I thought the show--music, lyrics, storyline, book, dialogue, message, humor, all of it--was phenomenal and before I even left the balcony, I called my mom and told her that Hairspray would win the Tony for Best New Musical the following June (after it had moved to Broadway).

It did.

So although I've since seen the show on early tours in Chicago and Milwaukee, and its first local staging at Marriott Theatre Lincolnshire in 2009, given the wonderful productions I've seen of late at Drury Lane Oakbrook--including The Sound of Music and Sweeney Todd last year--and the confluence of an 11am job interview in Naperville and a half-price ticket through Goldstar.com, I decided to check out how Hairspray was holding up ten years after I first caught a strand.

I'm happy to report--as attested to by an auditorium full of dancing octogenarians--that it remains a robustly bouffant delight. Even if the DRO rendition was a tad less ebullient than I recall the pre-Broadway version, and a few roles weren't performed quite as flavorfully as I've seen before, it's quite possible that Chicago area residents will never again have a chance to see a production of Hairspray this good again, especially for so little money.

I paid just $17.50 before fees for a show that had 17 Equity contracts--including Felicia Fields, Tim Kazurinsky and Michae-Aaron Lindner--among a cast of 33.

With the Broadway run over and the original national touring cycle long completed, any future national tours are likely to be fully non-Equity and even if another stellar local troupe--Light Opera Works, Paramount Theatre Aurora, Marriott again, etc.--stages Hairspray, tickets won't be any less expensive and it'd be hard for the quality to be significantly better.

Tracy Turnblad can't be that easy a role to cast, but Lillian Castillo was perfectly sung as the little big girl who wants to dance and change the world at the same time. As Edna, the role originated by Divine (in the non-musical movie) and Harvey Fierstein on-stage, Michael-Aaron Lindner was dramatically and vocally stellar, even if not as humorous as past Ednas. SNL vet Kazurinsky was fun as Wilbur and Felicia Fields sounded typically great as Motormouth Maybelle.

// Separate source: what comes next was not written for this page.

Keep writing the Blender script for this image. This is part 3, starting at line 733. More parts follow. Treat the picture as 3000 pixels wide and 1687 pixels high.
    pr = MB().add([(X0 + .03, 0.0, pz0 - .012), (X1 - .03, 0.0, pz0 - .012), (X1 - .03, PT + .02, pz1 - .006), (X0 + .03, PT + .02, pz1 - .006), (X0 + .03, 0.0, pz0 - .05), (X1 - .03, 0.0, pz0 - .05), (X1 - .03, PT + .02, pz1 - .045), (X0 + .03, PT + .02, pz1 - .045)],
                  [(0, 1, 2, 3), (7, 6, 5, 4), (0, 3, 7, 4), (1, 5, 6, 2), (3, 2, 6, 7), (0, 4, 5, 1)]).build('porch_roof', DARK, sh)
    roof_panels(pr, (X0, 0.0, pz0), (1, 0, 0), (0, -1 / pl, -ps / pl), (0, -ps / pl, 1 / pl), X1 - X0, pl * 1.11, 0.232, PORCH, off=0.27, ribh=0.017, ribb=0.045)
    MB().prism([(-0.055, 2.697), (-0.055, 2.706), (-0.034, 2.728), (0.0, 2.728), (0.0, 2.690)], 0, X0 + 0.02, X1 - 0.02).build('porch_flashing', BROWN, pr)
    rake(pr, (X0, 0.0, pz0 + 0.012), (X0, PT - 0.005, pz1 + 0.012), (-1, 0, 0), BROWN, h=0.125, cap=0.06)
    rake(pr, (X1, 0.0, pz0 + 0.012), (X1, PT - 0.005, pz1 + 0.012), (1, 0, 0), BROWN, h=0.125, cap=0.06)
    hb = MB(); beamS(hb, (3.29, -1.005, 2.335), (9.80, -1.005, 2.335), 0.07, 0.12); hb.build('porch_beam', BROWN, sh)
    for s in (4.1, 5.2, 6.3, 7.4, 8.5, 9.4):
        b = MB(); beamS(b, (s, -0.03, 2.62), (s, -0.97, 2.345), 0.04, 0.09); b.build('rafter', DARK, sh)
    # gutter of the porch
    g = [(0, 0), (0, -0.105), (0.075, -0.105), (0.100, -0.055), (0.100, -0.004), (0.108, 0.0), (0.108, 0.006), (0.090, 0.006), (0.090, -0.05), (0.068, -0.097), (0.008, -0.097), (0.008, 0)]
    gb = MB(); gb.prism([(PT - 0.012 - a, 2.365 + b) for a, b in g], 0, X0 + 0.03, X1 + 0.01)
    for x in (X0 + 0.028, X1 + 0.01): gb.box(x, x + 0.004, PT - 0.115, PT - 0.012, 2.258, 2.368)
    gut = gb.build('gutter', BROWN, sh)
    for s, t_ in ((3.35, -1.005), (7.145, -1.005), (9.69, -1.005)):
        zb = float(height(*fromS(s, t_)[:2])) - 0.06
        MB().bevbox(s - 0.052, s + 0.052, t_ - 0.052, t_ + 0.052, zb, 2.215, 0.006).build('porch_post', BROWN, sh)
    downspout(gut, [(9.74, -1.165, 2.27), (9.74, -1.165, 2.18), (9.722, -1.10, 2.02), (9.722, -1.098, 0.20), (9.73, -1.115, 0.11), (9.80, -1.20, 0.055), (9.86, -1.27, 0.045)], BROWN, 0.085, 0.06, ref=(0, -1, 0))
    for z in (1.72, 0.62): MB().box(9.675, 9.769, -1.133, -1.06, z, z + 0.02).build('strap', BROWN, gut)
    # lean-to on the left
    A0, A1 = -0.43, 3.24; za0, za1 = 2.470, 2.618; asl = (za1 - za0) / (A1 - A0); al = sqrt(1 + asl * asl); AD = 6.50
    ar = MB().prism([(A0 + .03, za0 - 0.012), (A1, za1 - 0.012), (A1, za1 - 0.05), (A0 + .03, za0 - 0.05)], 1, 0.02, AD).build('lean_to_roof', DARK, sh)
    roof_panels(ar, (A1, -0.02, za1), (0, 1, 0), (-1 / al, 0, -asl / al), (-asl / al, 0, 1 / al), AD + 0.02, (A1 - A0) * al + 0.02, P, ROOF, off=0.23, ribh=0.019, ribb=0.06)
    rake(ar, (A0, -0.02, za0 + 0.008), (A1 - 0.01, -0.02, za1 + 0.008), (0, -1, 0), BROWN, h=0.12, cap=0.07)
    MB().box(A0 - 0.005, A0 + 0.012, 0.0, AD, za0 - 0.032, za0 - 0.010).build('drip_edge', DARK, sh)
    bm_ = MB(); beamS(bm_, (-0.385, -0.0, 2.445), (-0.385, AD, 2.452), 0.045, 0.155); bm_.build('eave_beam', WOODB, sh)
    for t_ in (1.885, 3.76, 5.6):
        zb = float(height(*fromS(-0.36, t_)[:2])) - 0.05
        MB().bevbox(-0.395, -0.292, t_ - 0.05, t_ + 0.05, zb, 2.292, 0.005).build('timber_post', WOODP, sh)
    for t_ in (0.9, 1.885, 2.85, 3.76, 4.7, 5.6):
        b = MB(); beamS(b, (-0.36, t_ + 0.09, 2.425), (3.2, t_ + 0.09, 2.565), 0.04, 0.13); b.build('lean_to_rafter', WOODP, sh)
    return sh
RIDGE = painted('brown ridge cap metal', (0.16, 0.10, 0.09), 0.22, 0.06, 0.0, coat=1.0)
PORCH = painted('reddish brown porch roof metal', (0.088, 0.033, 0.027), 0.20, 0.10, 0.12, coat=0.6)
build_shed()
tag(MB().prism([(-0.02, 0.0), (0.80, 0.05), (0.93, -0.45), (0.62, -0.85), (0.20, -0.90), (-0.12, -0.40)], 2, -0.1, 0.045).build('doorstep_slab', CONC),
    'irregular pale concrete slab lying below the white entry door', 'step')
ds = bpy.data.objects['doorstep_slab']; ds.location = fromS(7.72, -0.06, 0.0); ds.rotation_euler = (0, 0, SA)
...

Without having seen the Waters movie, I don't know how much credit he deserves for how well the musical's civil rights storyline works, but with music and lyrics by Marc Shaiman and Scott Wittman (also responsible for such on TV's Smash) and a book by Mark O'Donnell and Thomas Meehan, Hairspray is more effective in covering socially-conscious ground that Memphis would later traipse.

Given this week's news about gay marriage being rejected by North Carolina and endorsed by President Obama, and the high school bullying incident for which Mitt Romney apologized, the set-in-1962 scenario of Hairspray seems as relevant as ever, as does the musical 10 years down its road. (This seems like a good place to reference my previous post, about bullying.)

Drury Lane Oakbrook deserves much praise for the level at which its shows now regularly seem to reside. I've enjoyed going there for years, but in the past few DRO has noticeably stepped up its game, including large casts, first-rate performers & directors and impressive scenery on a relatively small stage.

Understandably given the weekday matinee, there was a large motorcoach crowd of seniors, a group every local theater should pray stays alive forever.

But there was also a surprising number of empty seats. Hopefully this isn't the case at evening and weekend shows, especially with free, easy parking making the Goldstar discount pricing even more of a bargain.

Hairspray stands as one of the best musicals of the 21st century and Drury Lane Oakbrook is presenting it at near-Broadway quality for--particularly with readily available discounts--very reasonable prices. If you love musicals, want to see the art form remain commercially viable on a local level and especially if you have never seen this show, there's no reason you shouldn't catch Hairspray while you "can."